Todos nos vamos a morir algún día, qué duda cabe. A mí me han dicho que cuando pasas los 35 te empiezan los achaques de la vida, aunque otros, para consolarse, dicen que es la edad de mayor atracción. Si, claro, seguramente para las cuarentonas. Lo cierto es que ya no son los 20 cuando todo te llegaba a la cresta y no importaba si morías intoxicado al tercer día de dejar la universidad para retomarla después de soportar la correa, la manguera o el cable de la plancha o el “san martín” (el chocolate) de tu madre que colgaba en algún lugar de la cocina. Ahora ya te acercas a los 40 y todos te tratan con el adjetivo lejanísimo y muy frío de “señor” o se te acercan a ti con un “Ud.”, peor aún en las ciudades andinas.
Todo empieza a excluirte sin que se lo hayan propuesto. Ya el mismo hecho de escuchar rock, es de abuelos, cuando en mi época era sinónimo de adolescencia y desenfado. Ahora todo es jadeante y ruidoso y la televisión se ha vuelto una enorme vitrina del chantaje, la mentira y la banalización. La radio ya no acompaña y menos te ilustra, ahora distorsiona las vidas, impone tus gustos comerciales, noticias interesadas y locutores ignorantes. Y los diarios, pobres de ellos, desaparecen junto con mi generación.
Bueno pero si van a escuchar música al final del túnel que sea de Miguel Abuelo, Matheos, Ríos, Andrés Calamaro y por supuesto el inalcanzable Charly García y Fito Paez, porque no los tremendamente cursis pero exactos Hombres G, Soda Stereo, Hit y Los prisioneros, los Enanos y para los salseros le entro a Héctor, Franky, Ismael, Celia y los duros – en todo sentido de la palabra – de antaño.
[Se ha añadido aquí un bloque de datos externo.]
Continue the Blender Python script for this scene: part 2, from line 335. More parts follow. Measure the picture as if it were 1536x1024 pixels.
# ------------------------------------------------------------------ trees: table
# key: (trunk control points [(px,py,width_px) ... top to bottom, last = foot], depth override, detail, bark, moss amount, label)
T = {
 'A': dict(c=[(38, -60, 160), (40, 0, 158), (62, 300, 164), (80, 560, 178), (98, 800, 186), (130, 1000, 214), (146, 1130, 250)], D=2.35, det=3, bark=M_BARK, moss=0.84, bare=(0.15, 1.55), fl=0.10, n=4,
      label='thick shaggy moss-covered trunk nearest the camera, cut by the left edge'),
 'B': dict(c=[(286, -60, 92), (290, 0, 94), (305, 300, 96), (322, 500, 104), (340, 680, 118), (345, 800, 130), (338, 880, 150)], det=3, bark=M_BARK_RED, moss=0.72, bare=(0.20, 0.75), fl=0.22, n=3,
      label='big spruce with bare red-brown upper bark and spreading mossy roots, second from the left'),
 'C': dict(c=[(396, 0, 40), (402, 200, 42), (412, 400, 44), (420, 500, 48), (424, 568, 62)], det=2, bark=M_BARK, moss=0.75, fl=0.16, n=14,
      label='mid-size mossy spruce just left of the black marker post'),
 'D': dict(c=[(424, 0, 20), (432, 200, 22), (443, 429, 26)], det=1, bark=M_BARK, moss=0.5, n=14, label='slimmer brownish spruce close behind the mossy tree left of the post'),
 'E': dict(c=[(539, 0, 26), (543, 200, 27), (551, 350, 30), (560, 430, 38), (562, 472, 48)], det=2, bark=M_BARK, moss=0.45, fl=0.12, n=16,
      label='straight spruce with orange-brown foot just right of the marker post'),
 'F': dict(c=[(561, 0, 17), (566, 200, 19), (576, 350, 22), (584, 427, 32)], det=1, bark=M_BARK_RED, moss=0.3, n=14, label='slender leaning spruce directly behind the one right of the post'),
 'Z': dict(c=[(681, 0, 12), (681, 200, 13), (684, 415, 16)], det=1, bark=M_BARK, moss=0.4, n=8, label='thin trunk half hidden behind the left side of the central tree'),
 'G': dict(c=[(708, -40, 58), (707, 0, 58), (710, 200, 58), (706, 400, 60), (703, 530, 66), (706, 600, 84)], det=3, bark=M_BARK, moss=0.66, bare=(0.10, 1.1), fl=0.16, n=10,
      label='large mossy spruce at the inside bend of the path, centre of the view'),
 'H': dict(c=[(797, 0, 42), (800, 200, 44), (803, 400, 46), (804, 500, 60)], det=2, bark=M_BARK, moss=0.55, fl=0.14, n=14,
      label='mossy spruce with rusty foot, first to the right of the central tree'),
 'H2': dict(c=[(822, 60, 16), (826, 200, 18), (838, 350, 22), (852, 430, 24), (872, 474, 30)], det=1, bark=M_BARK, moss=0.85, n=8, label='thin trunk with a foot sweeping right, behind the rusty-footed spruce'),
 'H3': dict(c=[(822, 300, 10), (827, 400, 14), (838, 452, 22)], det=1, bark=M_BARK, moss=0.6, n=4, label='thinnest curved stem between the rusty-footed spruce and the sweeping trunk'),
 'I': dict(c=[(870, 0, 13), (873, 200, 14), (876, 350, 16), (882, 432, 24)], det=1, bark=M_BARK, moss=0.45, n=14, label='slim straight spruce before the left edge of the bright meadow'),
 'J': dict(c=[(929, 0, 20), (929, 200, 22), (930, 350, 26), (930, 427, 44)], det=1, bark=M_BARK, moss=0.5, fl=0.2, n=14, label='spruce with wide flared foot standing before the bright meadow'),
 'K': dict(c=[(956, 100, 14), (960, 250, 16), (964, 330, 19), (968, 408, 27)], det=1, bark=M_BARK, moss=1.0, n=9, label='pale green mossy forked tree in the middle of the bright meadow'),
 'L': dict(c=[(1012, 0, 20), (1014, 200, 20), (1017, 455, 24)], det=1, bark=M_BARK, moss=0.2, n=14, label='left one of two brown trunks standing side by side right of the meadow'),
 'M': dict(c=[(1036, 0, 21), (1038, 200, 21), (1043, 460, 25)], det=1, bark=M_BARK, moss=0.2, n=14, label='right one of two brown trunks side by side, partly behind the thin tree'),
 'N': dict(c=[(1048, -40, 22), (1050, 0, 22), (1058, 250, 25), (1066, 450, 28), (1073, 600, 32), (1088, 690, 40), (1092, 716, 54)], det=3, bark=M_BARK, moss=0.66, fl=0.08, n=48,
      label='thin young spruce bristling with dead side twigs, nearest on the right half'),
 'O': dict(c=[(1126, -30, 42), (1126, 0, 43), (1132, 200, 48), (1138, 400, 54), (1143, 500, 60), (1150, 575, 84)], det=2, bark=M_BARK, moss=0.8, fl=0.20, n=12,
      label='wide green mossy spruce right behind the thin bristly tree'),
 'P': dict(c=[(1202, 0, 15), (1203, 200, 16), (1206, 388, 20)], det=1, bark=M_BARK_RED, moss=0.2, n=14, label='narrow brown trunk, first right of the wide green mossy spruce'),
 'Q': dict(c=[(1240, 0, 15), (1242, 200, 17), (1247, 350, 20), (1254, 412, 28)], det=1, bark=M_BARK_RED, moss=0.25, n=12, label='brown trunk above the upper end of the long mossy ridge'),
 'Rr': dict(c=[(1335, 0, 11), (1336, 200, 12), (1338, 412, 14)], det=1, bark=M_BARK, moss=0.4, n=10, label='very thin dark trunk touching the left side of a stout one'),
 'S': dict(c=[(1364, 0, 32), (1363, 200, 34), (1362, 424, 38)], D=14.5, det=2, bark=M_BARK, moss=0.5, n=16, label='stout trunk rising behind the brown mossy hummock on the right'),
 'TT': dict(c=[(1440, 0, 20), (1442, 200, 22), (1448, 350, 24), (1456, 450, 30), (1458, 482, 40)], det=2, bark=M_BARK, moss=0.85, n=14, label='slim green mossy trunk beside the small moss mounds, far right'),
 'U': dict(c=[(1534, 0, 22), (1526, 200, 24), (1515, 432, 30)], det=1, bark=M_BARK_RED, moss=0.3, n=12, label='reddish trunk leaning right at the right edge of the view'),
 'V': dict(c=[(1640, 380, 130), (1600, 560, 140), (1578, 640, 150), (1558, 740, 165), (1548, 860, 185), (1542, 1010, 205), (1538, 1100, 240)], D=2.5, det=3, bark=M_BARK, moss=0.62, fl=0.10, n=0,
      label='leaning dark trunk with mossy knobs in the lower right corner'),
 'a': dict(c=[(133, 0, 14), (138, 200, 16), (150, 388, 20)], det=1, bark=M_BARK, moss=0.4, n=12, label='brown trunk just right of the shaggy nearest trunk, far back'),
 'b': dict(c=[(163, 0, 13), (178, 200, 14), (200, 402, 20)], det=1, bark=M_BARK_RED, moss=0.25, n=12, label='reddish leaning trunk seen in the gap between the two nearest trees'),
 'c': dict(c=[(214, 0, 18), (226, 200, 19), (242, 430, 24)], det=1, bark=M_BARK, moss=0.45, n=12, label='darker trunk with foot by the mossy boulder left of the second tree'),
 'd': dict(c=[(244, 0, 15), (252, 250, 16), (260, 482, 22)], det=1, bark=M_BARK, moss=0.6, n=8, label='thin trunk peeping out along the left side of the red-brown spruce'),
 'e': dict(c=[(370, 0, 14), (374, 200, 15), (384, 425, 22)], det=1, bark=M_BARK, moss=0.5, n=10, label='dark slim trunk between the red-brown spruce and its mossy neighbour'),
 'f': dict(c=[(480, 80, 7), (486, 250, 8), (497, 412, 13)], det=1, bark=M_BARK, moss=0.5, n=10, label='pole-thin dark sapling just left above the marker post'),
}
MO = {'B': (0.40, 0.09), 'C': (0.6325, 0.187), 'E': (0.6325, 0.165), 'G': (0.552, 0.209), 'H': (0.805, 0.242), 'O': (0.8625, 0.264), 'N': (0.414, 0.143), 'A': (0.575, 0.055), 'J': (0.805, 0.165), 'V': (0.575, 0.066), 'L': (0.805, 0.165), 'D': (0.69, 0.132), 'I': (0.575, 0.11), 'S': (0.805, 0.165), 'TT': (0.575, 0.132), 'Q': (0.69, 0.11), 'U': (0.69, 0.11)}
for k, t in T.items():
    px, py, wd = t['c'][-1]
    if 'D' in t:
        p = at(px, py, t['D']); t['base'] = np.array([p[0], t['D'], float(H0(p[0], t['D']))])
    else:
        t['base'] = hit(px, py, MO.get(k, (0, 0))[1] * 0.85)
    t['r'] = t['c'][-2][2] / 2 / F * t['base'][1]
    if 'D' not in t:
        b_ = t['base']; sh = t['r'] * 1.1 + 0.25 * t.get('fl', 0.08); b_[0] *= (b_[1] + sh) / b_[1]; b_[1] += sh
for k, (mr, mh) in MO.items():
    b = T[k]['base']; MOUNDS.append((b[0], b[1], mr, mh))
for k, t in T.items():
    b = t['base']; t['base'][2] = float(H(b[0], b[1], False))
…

En inglés también soy filo ochentero pero la verdad nunca me interesé por saber y escribir con perfección sus nombres para que no pensaran que era un “alienado”, como se conocía en mi época al que intentaba subirse por las murallas de lo extranjero del norte.
Alguna vez vi, en esta dicotomía que es la vida misma, por un lado como enterraban al narcotraficante Pablo Escobar entre llantos de su pueblo y canciones en mariachis que entonaban “…pero sigo siendo el rey…” o al escritor cuzqueño Julio Gutiérrez Samanez, poner en su epitafio algo así como “sólo quiero que vengan a llorarme las cientos de mujeres que pasaron por mi vida”, pero sería demasiada pretensión, por eso prefiero pasar el umbral anónimo, un jueves repasando algo como:
“¿Entre tantos libros,/ para qué serviría uno más / que ha nacido quemado,/como ofrenda sagrada/ a los dioses inexistentes/ de mi lar nativo?/ Lo he quemado conscientemente,/ como tributo a la pasión y la agonía/ de una humanidad,/ que se extingue, irremediablemente,/ ante mis ojos,/ como una vieja religión/ en la que ya nadie cree.